Day By Day

Saturday, March 19, 2005

Rough Justice in Ramadi

John Ward Anderson reports in the WaPo on vigilante justice meted out inside the Sunni triangle.

In the violent city of Ramadi, a center of Sunni insurgent activity 60 miles west of Baghdad, the bodies of seven men were found lined up in an unfinished house on the western outskirts of town, according to eyewitnesses.

Unlike the corpses elsewhere, which were mostly Iraqi police and soldiers, the bodies in Ramadi apparently were foreigners, fighters working for Jordanian militant Abu Musab al-Zarqawi, who has claimed responsibility for suicide bombings, kidnappings and assassinations.

Each of the seven had been shot in the head or torso. The bodies were secretly buried in a local cemetery, the witnesses said.

Read the whole thing here.

The jihadis were killed by a local clan in retaliation for the torture and killing of one of their leaders. The details are brutal. I won't revisit them here.

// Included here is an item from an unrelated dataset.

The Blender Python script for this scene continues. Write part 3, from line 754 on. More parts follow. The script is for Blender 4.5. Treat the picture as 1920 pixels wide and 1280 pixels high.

There are several important points to make here:

1) This is a tribal society with deeply rooted standards of honor. People look not to the Iraqi authorities for justice, but to their own clans. The whole cycle of murder, retaliation, and revenge was conducted in secret, out of the view of Iraqi authorities. It will be extremely hard for any central government to assert itself in such a culture. It will be the work of generations before anything that remotely resembles a western-style "rule of law" will emerge here.

2) The original murder of a clan leader by Jihadis was retaliation for his "collaboration" with the Iraqi government. Basically, he had ratted them out. In the past the local population might have been cowed. Now they aren't. They took revenge. This is becoming more common throughout Iraq. The Iraqis aren't becoming Europeans, but they are asserting themselves more and more against the Jihadis. The romantic guerrilla dream is of a force striking out from within a sympathetic populace that hides and protects them. There is no sympathy here for the jihadist "bastards" and no protection either.

3) But there is no strong attachment to the Iraqi state or confidence in the supposedly inspiring vision of a liberal democracy. People don't care that Jihadis are operating in their midst so long as they attack foreigners only. They don't believe that their world will be transformed for the better. They want only to be left alone or, possibly, to profit from the situation. The response of the vigilantes to threats of revenge from the jihadis says it all. "We got our revenge, [a clan spokesman said] and we have our precautions. Let them [the jihadis] do as they like."

RELATED:

Captain Ed over at Captain's Quarters notes that the US Military in Iraq reports that insurgent attacks have tailed off in recent months. He attributes this to the determination of the US command and the increasing effectivenss of Iraqi troops. He writes:

The increasing control by Iraqis of Iraq has changed the tenor of both the terrorist campaign and the regard with which Iraqis hold for it. In the beginning, the romanticism of insurgents allowing Iraqis -- any Iraqis -- to take control of Iraq attracted some support. However, as the US has stood fast to its commitments for sovereignty and elections and the rebuilding of domestic security forces, the Iraqis have seen the distinction between home-grown tyrannists and liberation. The terrorists then had to switch tactics to kill Iraqis, which confirmed their status in the eyes of Iraqis.

He then asserts:

Democratization, as we have seen, provides the only long-term solution to terrorism. When given a choice, people want freedom, not tyrannies.
Read the whole thing here.

Perhaps he's right in the [very] long run. But for now and the forseeable future the collapse of romantic radicalism in the Sunni areas of Iraq has not been matched by widespread adherence to anything remotely resembling western style liberalism. "Freedom" today means a very different thing to the tribalists of Ramadi than it does to Americans.